Malditos bastardos. No quieres caldo, toma dos tazas

Por Nuria López Priego 
No basta con apellidarla “menor”. Por mucho guapito de cara que la protagonice, la última película de Quentin Tarantino, Malditos bastardos, es insulsa, paranoica, larga hasta morir y absolutamente prescindible.

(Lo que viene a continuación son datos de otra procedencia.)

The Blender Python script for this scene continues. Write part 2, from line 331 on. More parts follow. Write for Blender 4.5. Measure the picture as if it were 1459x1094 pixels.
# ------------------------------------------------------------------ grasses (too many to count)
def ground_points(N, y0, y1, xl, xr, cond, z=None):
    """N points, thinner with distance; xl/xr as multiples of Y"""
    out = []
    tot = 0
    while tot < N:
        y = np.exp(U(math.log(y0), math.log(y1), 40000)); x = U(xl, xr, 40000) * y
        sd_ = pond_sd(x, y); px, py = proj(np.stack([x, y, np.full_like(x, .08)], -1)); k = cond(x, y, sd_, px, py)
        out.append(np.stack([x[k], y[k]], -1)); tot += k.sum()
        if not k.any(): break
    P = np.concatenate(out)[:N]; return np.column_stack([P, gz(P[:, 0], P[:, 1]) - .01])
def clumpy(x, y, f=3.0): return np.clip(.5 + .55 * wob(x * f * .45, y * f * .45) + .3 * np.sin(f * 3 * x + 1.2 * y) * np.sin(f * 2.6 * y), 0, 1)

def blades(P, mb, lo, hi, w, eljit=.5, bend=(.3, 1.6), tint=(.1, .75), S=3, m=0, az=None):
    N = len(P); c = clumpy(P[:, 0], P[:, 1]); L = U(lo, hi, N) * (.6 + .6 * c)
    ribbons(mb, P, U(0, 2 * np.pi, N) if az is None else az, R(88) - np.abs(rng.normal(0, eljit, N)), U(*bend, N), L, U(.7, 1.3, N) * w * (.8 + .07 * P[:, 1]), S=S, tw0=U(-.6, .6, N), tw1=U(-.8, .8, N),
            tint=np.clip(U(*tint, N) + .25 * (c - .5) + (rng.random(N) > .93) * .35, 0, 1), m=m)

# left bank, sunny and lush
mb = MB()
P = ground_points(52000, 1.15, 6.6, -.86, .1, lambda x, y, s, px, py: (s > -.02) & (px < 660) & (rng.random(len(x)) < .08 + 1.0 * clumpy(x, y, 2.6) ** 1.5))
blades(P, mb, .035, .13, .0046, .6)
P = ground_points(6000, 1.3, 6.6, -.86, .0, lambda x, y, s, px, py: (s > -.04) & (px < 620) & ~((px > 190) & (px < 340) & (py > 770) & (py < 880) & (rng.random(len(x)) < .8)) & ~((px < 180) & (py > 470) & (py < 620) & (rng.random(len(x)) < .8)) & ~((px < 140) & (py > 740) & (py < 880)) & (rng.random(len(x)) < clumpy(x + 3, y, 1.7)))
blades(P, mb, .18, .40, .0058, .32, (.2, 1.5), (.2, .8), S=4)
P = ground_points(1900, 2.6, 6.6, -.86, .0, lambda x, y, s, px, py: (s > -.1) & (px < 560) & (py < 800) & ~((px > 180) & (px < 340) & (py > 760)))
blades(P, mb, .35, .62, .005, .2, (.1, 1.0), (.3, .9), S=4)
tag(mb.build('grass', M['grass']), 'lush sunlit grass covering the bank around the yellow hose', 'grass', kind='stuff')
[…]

    07 oct 2009 / 11:26 H.

    Si derrapes cinematográficos sorprendentes, arriesgados y originales, como Reservoir Dogs (1992), Pulp Fiction (1994) o Jackie Brown (1997), lo catapultaron al Olimpo de los dioses que pueblan el universo del séptimo arte y le concedieron el título de l’enfant terrible de Hollywood, Malditos bastardos es un accidente audiovisual de 153 minutos que debería haber acabado en el primer cuarto de hora, en ese homenaje insuperable al artífice del spaghetti western, Sergio Leone, y a la primera secuencia de Hasta que llegó su hora (1968). Pero, entonces, el largo ya no hubiera sido largo, sino corto, y resulta que los cortos no reciben los mismos aplausos. Tanto es así que la Academia de Cine española pretendió en 2007 erradicar esta categoría de los Goya. 
    El problema de Malditos bastardos es que se atraganta de tanto como dura, por no hablar ya del esperpéntico argumento del film, insostenible por todas partes. 
    A pesar de ello, la película es una demostración perfecta del increíble y envidiable dominio que posee Quentin Tarantino en la construcción de cada plano. Son soberbios los cenitales que puntean el film. A ello hay que añadir la maestría con que están elaborados algunos de los diálogos, la fotografía, el color de la película y su magnífica y cuidada banda sonora, algo que, por otra parte, tampoco sorprende demasiado viniendo de un melómano como el estadounidense. En fin, después de una bajada, aseguran que viene una subida. Quizá nos espere en la próxima “tarantiniada”.